Haulman, whose research interests have included the development of economics as a discipline, noticed that the panic of 1819 kept cropping up in his readings. “Still, I couldn’t find much information about it,” he said. “The more I looked, the less I found.”

Information he did find often was incomplete. He decided to concentrate on Virginia. He spent months in Richmond tracking down economic indicators available from the handwritten documents of the 1810s and 1820s. Business licenses, poor-relief expenditures and agricultural outputs were among data he collected.

“I think it is fair to call the events of the period the first modern business cycle,” Haulman said. Contributing factors included the War of 1812 and the blockades that were instituted by military protagonists that forced an upturn in domestic manufacturing in America. At the same time, the First Bank of the United States ceased operations in 1811 and the subsequent expansion of state banks help create excess credit. “After the War of 1812 ends for us, and the Napoleonic wars end in Europe, Britain and the continent are recovering, and the demand for American grain escalates,” he explained. That demand triggered  speculation in western lands as people benefitting from the “boom” believed agricultural prices would continue to rise, he said.

They did not. The foreign markets contracted.

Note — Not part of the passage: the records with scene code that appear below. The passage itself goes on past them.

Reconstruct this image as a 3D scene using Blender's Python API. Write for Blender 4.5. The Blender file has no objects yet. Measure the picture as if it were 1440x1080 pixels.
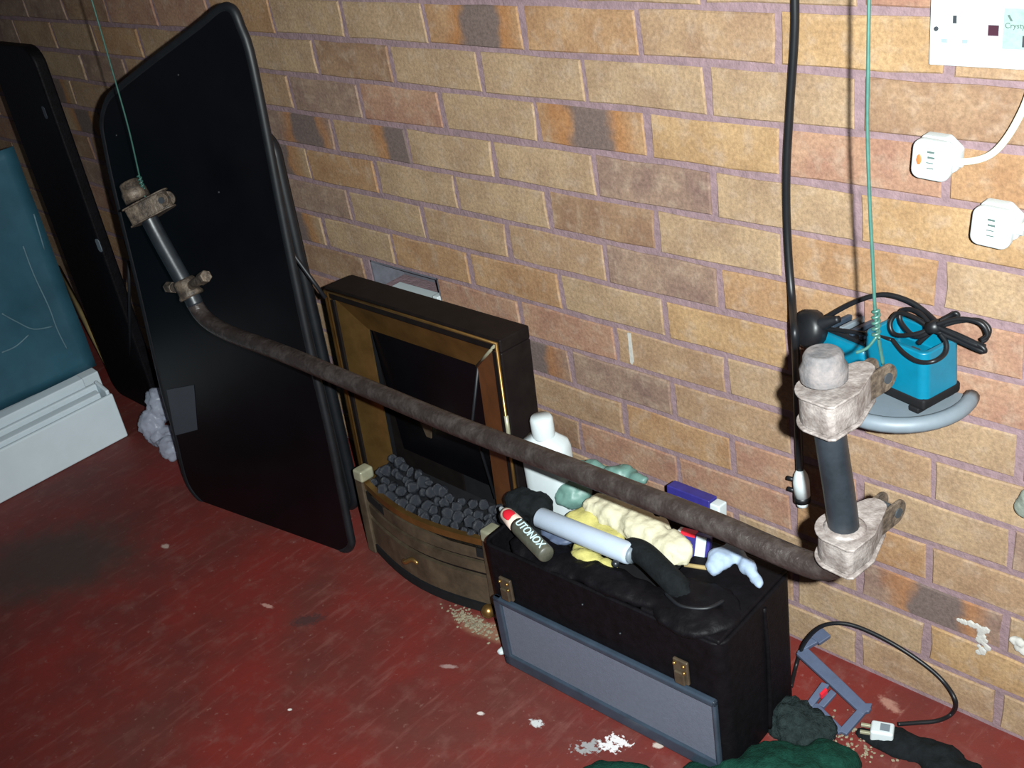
import bpy, bmesh, math, random
from mathutils import Vector, Matrix, Quaternion, noise
random.seed(7)
S = bpy.context.scene
COL = S.collection

# ---------------------------------------------------------------- camera, world, flash, exposure
cd = bpy.data.cameras.new('camera')
cam = bpy.data.objects.new('camera', cd); COL.objects.link(cam)
cd.sensor_width = 36.0; cd.sensor_fit = 'HORIZONTAL'; cd.lens = 39.07
cd.clip_start = 0.02; cd.clip_end = 50
CX, CU, CF = Vector((0.7130, 0.6843, -0.1502)), Vector((-0.2440, 0.4429, 0.8627)), Vector((-0.6569, 0.5788, -0.4829))
cam.matrix_world = Matrix(((CX.x, CU.x, -CF.x, 1.6939), (CX.y, CU.y, -CF.y, -1.2413), (CX.z, CU.z, -CF.z, 1.3709), (0, 0, 0, 1)))
S.camera = cam
w = bpy.data.worlds.new('world'); S.world = w; w.use_nodes = True
w.node_tree.nodes['Background'].inputs[0].default_value = (0.75, 0.85, 1.0, 1)
w.node_tree.nodes['Background'].inputs[1].default_value = 0.07
# the photographer's flash, a few centimetres to the right of the lens
ld = bpy.data.lights.new('camera_flash', 'SPOT'); ld.energy = 315; ld.color = (0.93, 1.0, 1.0)
ld.shadow_soft_size = 0.009; ld.spot_size = math.radians(108); ld.spot_blend = 1.0
fl = bpy.data.objects.new('camera_flash', ld); COL.objects.link(fl)
fl.location = Vector((1.6939, -1.2413, 1.3709)) + CX * 0.060 + CU * 0.012
fl.rotation_euler = (Vector((0.72, 0.0, 0.50)) - fl.location).to_track_quat('-Z', 'Y').to_euler()
S.view_settings.view_transform = 'Standard'; S.view_settings.look = 'None'
S.view_settings.exposure = 0.0; S.view_settings.gamma = 1.0
S.view_settings.use_curve_mapping = False

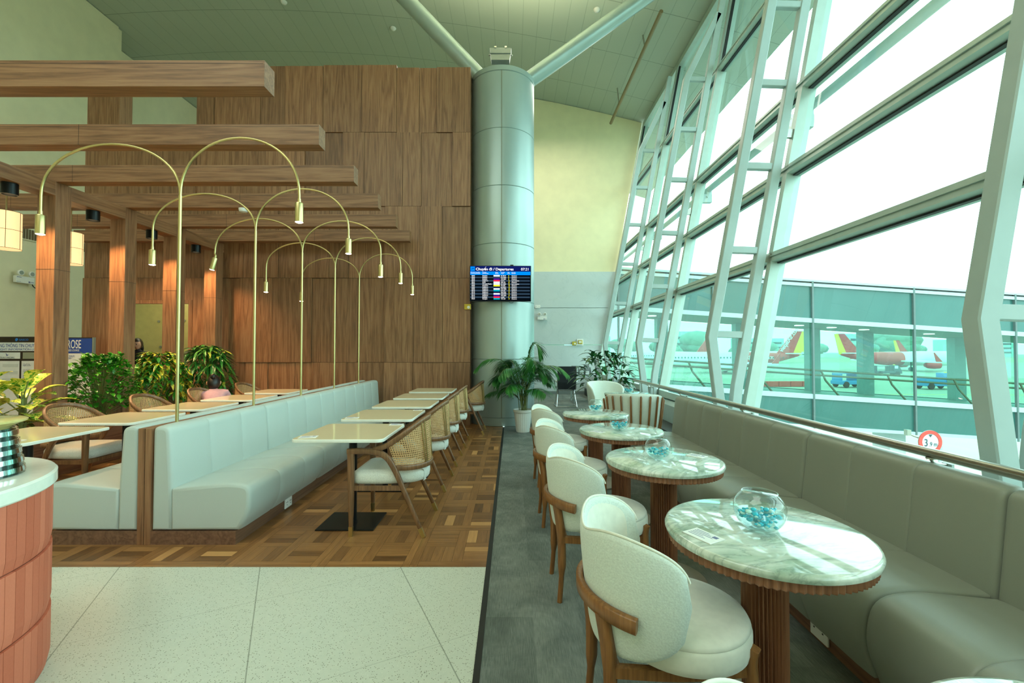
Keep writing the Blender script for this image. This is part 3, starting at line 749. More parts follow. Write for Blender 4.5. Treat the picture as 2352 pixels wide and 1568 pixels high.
# handrail
hr = thing('handrail', 'round satin steel handrail running above the sofa back', 'handrail', (2.0, 3, 0))
m = MB(); m.tube([(2.04, -3, 0.92), (2.04, 7.35, 0.92)], 0.0235, 20); obj('rail', m, 'steel', hr, True, 60)
for y in (1.2, 2.15, 3.9, 5.35, 6.6):
    m = MB(); m.tube(spline([(2.04, y, 0.90), (2.05, y, 0.875), (2.12, y, 0.86)], 5), 0.007, 8); m.lathe([(0.0, -0.008), (0.022, -0.008), (0.022, 0)], 12, (2.04, y, 0.90)); obj('bracket', m, 'steel', hr, True, 60)
for y in (1.2, 2.15, 3.9, 5.35, 6.6, 7.3):
    m = MB(); m.sweep([(2.12, y, 0.87), (2.16, y, 0.0)], V((0, 1, 0)), 0.05, 0.012); obj('post', m, 'white_steel', hr, True)

# ------------------------------------------------------------------ round fluted tables
def round_table(loc, label, rz):
    t = thing('round_table', label, 'table', loc, rz, 'round marble tables')
    m = MB(); m.lathe([(0, .718), (.338, .718), (.348, .722), (.351, .732), (.351, .738), (.346, .747), (.336, .75), (0, .75)], 96); obj('marble_top', m, 'marble', t, smooth=50)
    m = MB(); m.lathe([(0.2, .686), (.336, .686), (.338, .69), (.338, .717), (0.2, .717)], 176, flute=0.009); obj('fluted_apron', m, 'flute', t)
    m = MB(); m.lathe([(.079, .02), (.079, .69)], 72, flute=0.013); obj('fluted_column', m, 'flute', t)
    m = MB(); m.lathe([(0, 0.0), (.245, 0.0), (.25, .006), (.25, .018), (.24, .024), (0, .024)], 64); obj('base', m, plain('base_taupe', S(150, 140, 124), 0.5), t, smooth=50)
    m = MB(); 
    for a in (0, PI / 2): m.box(-.2, .2, -.03, .03, .67, .688, mat=Matrix.Rotation(a, 4, 'Z'))
    obj('bracket', m, 'black', t)
    return t
RT = [((0.945, 1.665, 0), 'round marble table in front, with the largest-looking fishbowl and a card on its left'),
      ((0.955, 0.575, 0), 'round marble table cut off by the bottom right corner'),
      ((0.94, 2.745, 0), 'round marble table second from the front, with a fishbowl near its middle'),
      ((0.925, 3.75, 0), 'third round marble table from the front, beside the third cream chair'),
      ((0.895, 4.73, 0), 'farthest round marble table in the row beside the cream chairs'),
      ((1.80, 6.9, 0), 'small round marble table behind the slatted chair, darkest top')]
T0 = round_table(RT[0][0], RT[0][1], 0.3)
for k, (l, s) in enumerate(RT[1:]): dup(T0, l, [1.9, 0.9, 2.5, 4.1, 5.2][k], s)
# fishbowls
def fishbowl(loc, label, s=1.0):
    t = thing('fishbowl', label, 'fishbowl', loc, 0, 'fishbowls on the marble tables'); t.scale = (s, s, s)
    prof = [(0.0, 0.004), (.035, .001), (.04, .004)]
    for k in range(15):
        a = rad(-58 + 106 * k / 14); prof.append((.086 * math.cos(a), .074 + .078 * math.sin(a)))
    r, z = prof[-1]; prof += [(r - .001, z + .002)]
    m = MB(); m.lathe(prof, 48); obj('bowl', m, 'bowlglass', t, smooth=180)
    m = MB(); m.tube([(r * math.cos(k * PI / 20), r * math.sin(k * PI / 20), z + .002) for k in range(41)], 0.002, 8); obj('rim', m, 'bowlglass', t, smooth=60)
    m = MB(); pr = [(0, .007), (.04, .009)]
    for k in range(7):
        a = rad(-54 + 44 * k / 6); pr.append((.0835 * math.cos(a), .074 + .0755 * math.sin(a)))
    pr.append((0, pr[-1][1])); m.lathe(pr, 40); obj('water', m, 'water', t, smooth=40)
    return t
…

Land became overvalued. Mortgage holders found their resources strained. Banks tightened up on credit.

“If you go back and look at every panic and every business cycle, the story is the same,” Haulman said. “Every generation that has been in a boom cycle has believed it would go on forever.”

During a videotaped interview, Haulman discussed his book Virginia and the Panic of 1819 as well as speculated upon lessons for the current financial crisis. His sense of the recent stimulus package is that it may not go far enough given the months of bad economic news affecting the psychological makeup of U.S. citizens. He believes that the government should consider nationalizing troubled banks. “It also will be interesting to see how we deal with all of the liquidity and the federal debt that’s being created,” he said. “That will be as interesting as how we are dealing with things on the down side.”